#### The problem
Assemble all lines in which the string "Blender" appears.

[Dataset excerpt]
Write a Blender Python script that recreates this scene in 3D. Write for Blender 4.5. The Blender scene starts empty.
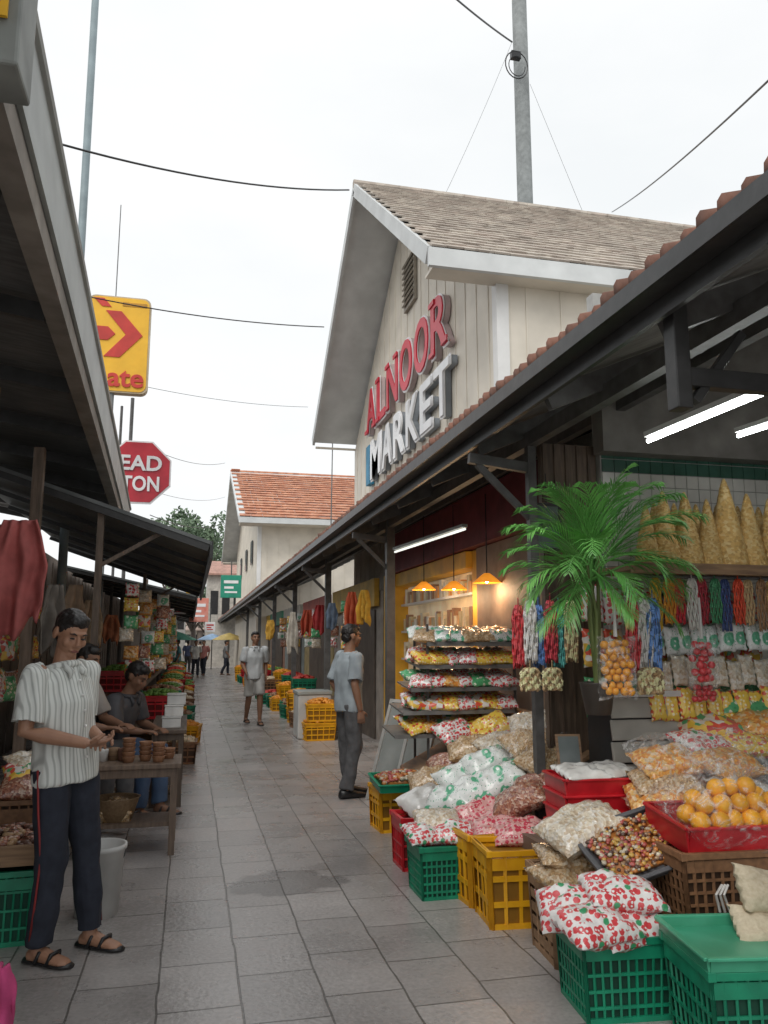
import bpy, bmesh, math, random
from mathutils import Vector as V, Matrix, noise, Euler
S=bpy.context.scene; C=S.collection; R=math.radians; rnd=random.Random(5); U=rnd.uniform; PI=math.pi
F=800.;CZ=1.55
p_=math.atan(131/800); yw=math.atan(194/math.hypot(800,131))
sy,cy,sp,cp=math.sin(yw),math.cos(yw),math.sin(p_),math.cos(p_)
rt=V((cy,-sy,0)); upv=V((-sy*sp,-cy*sp,cp)); fw=V((sy*cp,cy*cp,sp))
def at(px,py,X=None,Y=None,Z=None):
    d=rt*((px-384)/F)+upv*((512-py)/F)+fw
    t=X/d.x if X is not None else Y/d.y if Y is not None else (Z-CZ)/d.z
    return V((d.x*t,d.y*t,CZ+d.z*t))
cam=bpy.data.objects.new('camera',bpy.data.cameras.new('camera')); C.objects.link(cam); S.camera=cam
cam.location=(0,0,CZ); cam.rotation_euler=(R(90)+p_,0,-yw)
cam.data.sensor_fit='VERTICAL'; cam.data.sensor_height=36; cam.data.lens=36*F/1024; cam.data.clip_end=2000; cam.data.clip_start=.05
S.view_settings.view_transform='Standard'; S.view_settings.look='None'; S.view_settings.exposure=0
# ---------- materials
def nt(m): 
    m.use_nodes=True; t=m.node_tree; t.nodes.clear(); return t
MC={}
def mat(name,c,c2=None,rough=.6,sc=6,bump=.2,metal=0,coat=0,var=.1,tex='noise',st=(1,1,1),ramp=None,emit=0,dirt=.8):
    if name in MC: return MC[name]
    m=bpy.data.materials.new(name); t=nt(m); N=t.nodes.new; L=t.links.new
    o=N('ShaderNodeOutputMaterial'); b=N('ShaderNodeBsdfPrincipled'); L(b.outputs[0],o.inputs[0])
    tc=N('ShaderNodeTexCoord'); mp=N('ShaderNodeMapping'); mp.inputs['Scale'].default_value=st; L(tc.outputs['Object'],mp.inputs[0])
    cr=N('ShaderNodeValToRGB')
    if c2 is None: c2=tuple(x*.7 for x in c)
    if tex=='noise':
        n=N('ShaderNodeTexNoise'); n.inputs['Scale'].default_value=sc; n.inputs['Detail'].default_value=6; L(mp.outputs[0],n.inputs[0]); fac=n.outputs[0]; h=fac
        cr.color_ramp.elements[0].position=.32; cr.color_ramp.elements[1].position=.68
    elif tex=='voro':
        n=N('ShaderNodeTexVoronoi'); n.inputs['Scale'].default_value=sc; L(mp.outputs[0],n.inputs[0]); fac=n.outputs['Color']; h=n.outputs['Distance']
        s=N('ShaderNodeSeparateColor'); L(fac,s.inputs[0]); fac=s.outputs[0]
    L(fac,cr.inputs[0])
    e=cr.color_ramp.elements
    if ramp:
        cr.color_ramp.interpolation='CONSTANT'
        e[0].position=0; e[0].color=(*ramp[0],1); e[1].position=1/len(ramp); e[1].color=(*ramp[1],1)
        for i,q in enumerate(ramp[2:]): k=e.new((i+2)/len(ramp)); k.color=(*q,1)
    else: e[0].color=(*c2,1); e[1].color=(*c,1)
    hs=N('ShaderNodeHueSaturation'); L(cr.outputs[0],hs.inputs['Color'])
    oi=N('ShaderNodeObjectInfo'); mr=N('ShaderNodeMapRange'); mr.inputs[3].default_value=1-var; mr.inputs[4].default_value=1+var; L(oi.outputs['Random'],mr.inputs[0]); L(mr.outputs[0],hs.inputs['Value'])
    n2=N('ShaderNodeTexNoise'); n2.inputs['Scale'].default_value=2.3; n2.inputs['Detail'].default_value=8; L(tc.outputs['Object'],n2.inputs[0])
    m2=N('ShaderNodeMapRange'); m2.inputs[1].default_value=.35; m2.inputs[2].default_value=.65; m2.inputs[3].default_value=dirt; m2.inputs[4].default_value=1.06; L(n2.outputs[0],m2.inputs[0])
    mx=N('ShaderNodeVectorMath'); mx.operation='SCALE'; L(hs.outputs[0],mx.inputs[0]); L(m2.outputs[0],mx.inputs['Scale'])
    L(mx.outputs[0],b.inputs['Base Color'])
    b.inputs['Roughness'].default_value=rough; b.inputs['Metallic'].default_value=metal; b.inputs['Coat Weight'].default_value=coat; b.inputs['Coat Roughness'].default_value=.08
    if emit: L(mx.outputs[0],b.inputs['Emission Color']); b.inputs['Emission Strength'].default_value=emit
    if bump:
        bp=N('ShaderNodeBump'); bp.inputs['Strength'].default_value=bump; bp.inputs['Distance'].default_value=.01; L(h,bp.inputs['Height']); L(bp.outputs[0],b.inputs['Normal'])
    MC[name]=m; return m
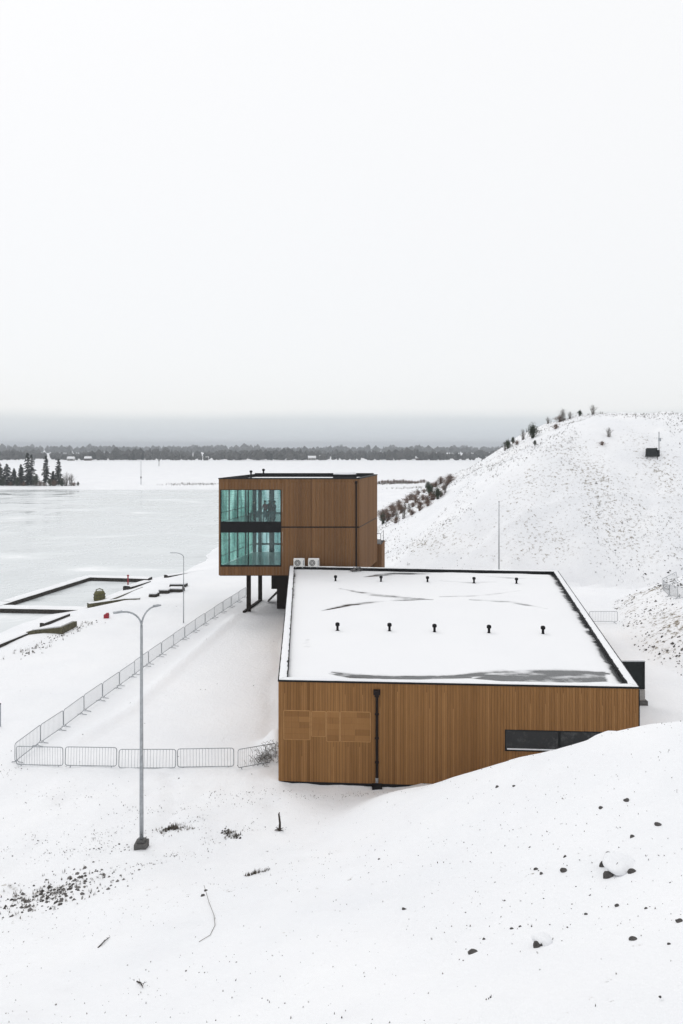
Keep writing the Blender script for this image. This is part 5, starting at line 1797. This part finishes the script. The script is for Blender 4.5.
# ------------------------------------------------------------------ people behind the upper glass
def person(x, y, z, rz, pose, top, label):
    if pose == 'stand':
        J = {'pel': (0, 0, 0.95), 'waist': (0, 0, 1.10), 'chest': (0, 0.0, 1.36), 'neck': (0, 0, 1.52), 'head': (0, 0.02, 1.64), 'crown': (0, 0.02, 1.76),
             'shL': (-0.19, 0, 1.43), 'elL': (-0.25, 0.02, 1.15), 'haL': (-0.22, 0.14, 0.92), 'shR': (0.19, 0, 1.43), 'elR': (0.25, 0.02, 1.15), 'haR': (0.20, 0.2, 1.0),
             'hiL': (-0.10, 0, 0.90), 'knL': (-0.11, 0.02, 0.50), 'anL': (-0.11, -0.02, 0.09), 'toL': (-0.12, 0.15, 0.04), 'hiR': (0.10, 0, 0.90), 'knR': (0.11, 0.03, 0.50), 'anR': (0.12, 0.0, 0.09), 'toR': (0.13, 0.16, 0.04)}
    else:
        J = {'pel': (0, 0, 0.50), 'waist': (0, 0.02, 0.66), 'chest': (0, 0.06, 0.92), 'neck': (0, 0.09, 1.08), 'head': (0, 0.12, 1.20), 'crown': (0, 0.12, 1.32),
             'shL': (-0.19, 0.06, 0.99), 'elL': (-0.25, 0.18, 0.76), 'haL': (-0.15, 0.42, 0.78), 'shR': (0.19, 0.06, 0.99), 'elR': (0.25, 0.18, 0.76), 'haR': (0.15, 0.42, 0.80),
             'hiL': (-0.10, 0.05, 0.50), 'knL': (-0.12, 0.44, 0.52), 'anL': (-0.12, 0.42, 0.09), 'toL': (-0.13, 0.58, 0.04), 'hiR': (0.10, 0.05, 0.50), 'knR': (0.12, 0.44, 0.52), 'anR': (0.12, 0.42, 0.09), 'toR': (0.13, 0.58, 0.04)}
    Rr = {'pel': .15, 'waist': .135, 'chest': .155, 'neck': .06, 'head': .10, 'crown': .075, 'sh': .075, 'el': .052, 'ha': .04, 'hi': .095, 'kn': .065, 'an': .045, 'to': .04}
    E = [('pel', 'waist'), ('waist', 'chest'), ('chest', 'neck'), ('neck', 'head'), ('head', 'crown')]
    for s in 'LR': E += [('chest', 'sh' + s), ('sh' + s, 'el' + s), ('el' + s, 'ha' + s), ('pel', 'hi' + s), ('hi' + s, 'kn' + s), ('kn' + s, 'an' + s), ('an' + s, 'to' + s)]
    keys = list(J)
    me = bpy.data.meshes.new('skeleton')
    me.from_pydata([J[k] for k in keys], [(keys.index(a), keys.index(b)) for a, b in E], [])
    o = bpy.data.objects.new('skeleton', me); C.objects.link(o)
    sk = o.modifiers.new('skin', 'SKIN')
    for i, k in enumerate(keys):
        rr = Rr.get(k, Rr.get(k[:2], 0.05)); me.skin_vertices[0].data[i].radius = (rr, rr * 0.85)
    me.skin_vertices[0].data[0].use_root = True
    su = o.modifiers.new('sub', 'SUBSURF'); su.levels = 1; su.render_levels = 1
    dg = bpy.context.evaluated_depsgraph_get()
    ev = bpy.data.meshes.new_from_object(o.evaluated_get(dg))
    bpy.data.objects.remove(o)
    ev.materials.clear()
    for m in (top, M['jacket'], M['skin']): ev.materials.append(m)
    zn, zw = J['neck'][2] + 0.02, J['pel'][2] + 0.02
    for pl in ev.polygons:
        c_ = pl.center
        pl.material_index = 2 if c_.z > zn else (0 if c_.z > zw else 1)
        pl.use_smooth = True
    ob = bpy.data.objects.new('person', ev); C.objects.link(ob)
    ob.scale = (1.12, 1.12, 1.08); ob.location = (x, y, z); ob.rotation_euler = (0, 0, rz)
    tag(ob, label, 'person', 'people behind the upper teal glass')
    bm = bmesh.new(); bmesh.ops.create_uvsphere(bm, u_segments=12, v_segments=8, radius=0.125)
    for v in bm.verts:
        if v.co.z < -0.02: v.co.z = -0.02 + (v.co.z + 0.02) * 0.5 * (v.co.y < 0)
    hm = bpy.data.meshes.new('hair'); bm.to_mesh(hm); bm.free(); hm.materials.append(M['hair'])
    ho_ = bpy.data.objects.new('hair', hm); C.objects.link(ho_); ho_.parent = ob
    ho_.location = (J['crown'][0], J['crown'][1] - 0.02, J['crown'][2] - 0.02)
    return ob


fz = Z_F2 + 0.01
person(-8.9, 73.2, fz, R(-100), 'stand', M['jacket'], 'person in dark clothes standing left behind the upper glass, hands forward')
person(-7.75, 73.0, fz, R(160), 'stand', M['red_cloth'], 'person in a red top standing in the middle behind the upper glass')
person(-7.35, 73.6, fz, R(200), 'stand', M['jacket'], 'person in a dark jacket close behind the one in red')
person(-6.75, 72.6, fz, R(120), 'stand', M['jacket'], 'person in dark clothes standing at the right end of the upper glass')
for i, (x, y, rz_) in enumerate(((-9.3, 72.35, -90), (-8.35, 71.85, 180), (-7.55, 71.8, 180), (-6.9, 71.75, 180))):
    ch = empty('chair', (x, y, fz), ('dark chair at the left end of the table behind the upper glass', 'dark chair with its back to the upper glass, left one of three', 'dark chair with its back to the upper glass, middle one of three', 'dark chair with its back to the upper glass, right one of three')[i], 'chair', 'chairs behind the upper glass', R(rz_))
    mb = MB(); mb.box((0, 0, 0.44), (0.50, 0.48, 0.07)); mb.build('seat', M['column_in'], ch)
    mb = MB(); mb.box((0, 0.23, 0.76), (0.50, 0.05, 0.56)); mb.build('backrest', M['column_in'], ch)
    for sx in (-0.21, 0.21):
        for sy in (-0.2, 0.2):
            mb = MB(); mb.box((sx, sy, 0.2), (0.04, 0.04, 0.40)); mb.build('leg', M['column_in'], ch)
tb = empty('table', (-8.0, 72.4, fz), 'dark table in front of the people behind the upper glass', 'table')
mb = MB(); mb.box((0, 0, 0.735), (2.6, 0.7, 0.04)); mb.build('tabletop', M['column_in'], tb)
for sx in (-1.2, 1.2):
    for sy in (-0.28, 0.28):
        mb = MB(); mb.box((sx, sy, 0.357), (0.05, 0.05, 0.714)); mb.build('leg', M['column_in'], tb)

#### Worked answer
Write a Blender Python script that recreates this scene in 3D. Write for Blender 4.5. The Blender scene starts empty.
Keep writing the Blender script for this image. This is part 5, starting at line 1797. This part finishes the script. The script is for Blender 4.5.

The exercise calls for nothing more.